Se por um lado, isso nos ensina a ser mais exigentes com relação à coerência estratégica de nossas iniciativas, por outro lado, esse esforço não pode nos subtrair a intuição certeira de alguém mais sensível ao fenômeno humano. Não é porque não aumenta o EBITDA diretamente que a ação não é importante. Talvez tenhamos que fazer um trabalho adicional de mostrar a cadeia de eventos que uma iniciativa em RH gera para assegurar resultados superiores de forma sustentável no bottom line. E, naturalmente, não devemos esquecer que somos bons em “gente”: uma boa história (humana) sempre ajuda – mostrar o efeito de alguma iniciativa num grupo concreto, conectando, a partir daí, com resultados tangíveis para o negócio é um bom caminho para sensibilizar.

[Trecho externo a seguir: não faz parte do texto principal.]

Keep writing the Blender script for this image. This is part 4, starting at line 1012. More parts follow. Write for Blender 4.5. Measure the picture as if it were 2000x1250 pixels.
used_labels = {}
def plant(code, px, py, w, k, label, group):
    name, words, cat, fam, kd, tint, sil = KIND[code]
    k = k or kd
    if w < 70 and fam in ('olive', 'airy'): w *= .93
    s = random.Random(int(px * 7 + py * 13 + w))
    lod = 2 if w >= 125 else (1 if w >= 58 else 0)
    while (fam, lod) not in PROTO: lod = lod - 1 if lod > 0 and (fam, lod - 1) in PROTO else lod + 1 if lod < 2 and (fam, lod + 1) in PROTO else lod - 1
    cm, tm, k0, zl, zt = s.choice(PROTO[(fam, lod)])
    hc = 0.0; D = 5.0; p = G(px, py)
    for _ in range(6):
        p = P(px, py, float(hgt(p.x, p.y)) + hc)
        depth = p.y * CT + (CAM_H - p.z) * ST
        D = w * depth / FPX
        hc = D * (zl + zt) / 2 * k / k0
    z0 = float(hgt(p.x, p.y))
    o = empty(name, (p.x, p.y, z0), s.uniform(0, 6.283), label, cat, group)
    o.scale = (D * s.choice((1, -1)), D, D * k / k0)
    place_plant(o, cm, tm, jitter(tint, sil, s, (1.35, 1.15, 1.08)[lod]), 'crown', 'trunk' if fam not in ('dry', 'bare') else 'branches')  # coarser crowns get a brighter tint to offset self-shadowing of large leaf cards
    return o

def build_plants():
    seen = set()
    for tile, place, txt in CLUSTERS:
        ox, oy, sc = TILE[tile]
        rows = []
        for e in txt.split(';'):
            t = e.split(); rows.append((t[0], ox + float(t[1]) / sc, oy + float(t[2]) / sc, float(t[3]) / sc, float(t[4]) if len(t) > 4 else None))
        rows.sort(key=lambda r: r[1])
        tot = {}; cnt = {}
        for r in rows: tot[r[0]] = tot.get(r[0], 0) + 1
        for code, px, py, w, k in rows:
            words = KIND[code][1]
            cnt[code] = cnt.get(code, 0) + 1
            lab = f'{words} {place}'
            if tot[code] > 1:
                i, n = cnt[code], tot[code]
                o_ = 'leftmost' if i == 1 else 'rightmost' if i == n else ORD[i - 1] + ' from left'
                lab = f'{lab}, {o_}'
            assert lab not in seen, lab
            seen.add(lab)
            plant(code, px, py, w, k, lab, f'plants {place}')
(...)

Neura 2: Preciso ser eficiente!
“Afinal de contas, RH sempre vai ser visto como despesa!”
Talvez o segundo choque de realidade seja ver todo o tema “RH” classificado no capítulo Backoffice no orçamento e em outras discussões. E como Backoffice, dar-se conta de que também somos “custo”. Mesmo as ações estratégicas em pessoas? Sim! É reflexo dessa má experiência tentar causar o mínimo de “incômodo”, levando as despesas ao nível mais baixo possível.
É verdade que, por muitos anos, RH deixou-se levar por sua vocação intangível para, simplesmente, não se dar ao trabalho de pensar em números, de qualquer espécie. Ainda hoje é comum separar o RH soft do RH hard, este último, mais ligado a dimensões tangíveis. O outro extremo, ao que leva a neura, é simplesmente ser o melhor amigo do CFO. Por definição, RH e CFO estão em universos distintos. Mas isso não significa que RH não possa “gerenciar”, para o bem comum, essa relação: ser bastante proficiente em métricas; ter consciência aguda sobre despesas; ser muito cuidadoso com cada centavo. E tudo isso para mover sua agenda para adiante. Aumentos de despesas (investimentos) em temas de gente podem trazer eficiência, redução de turnover, menos gastos com contratações. A crença na própria contribuição, fundamentos sólidos em negócios e RH e uma equipe multidisciplinar ajudam bastante!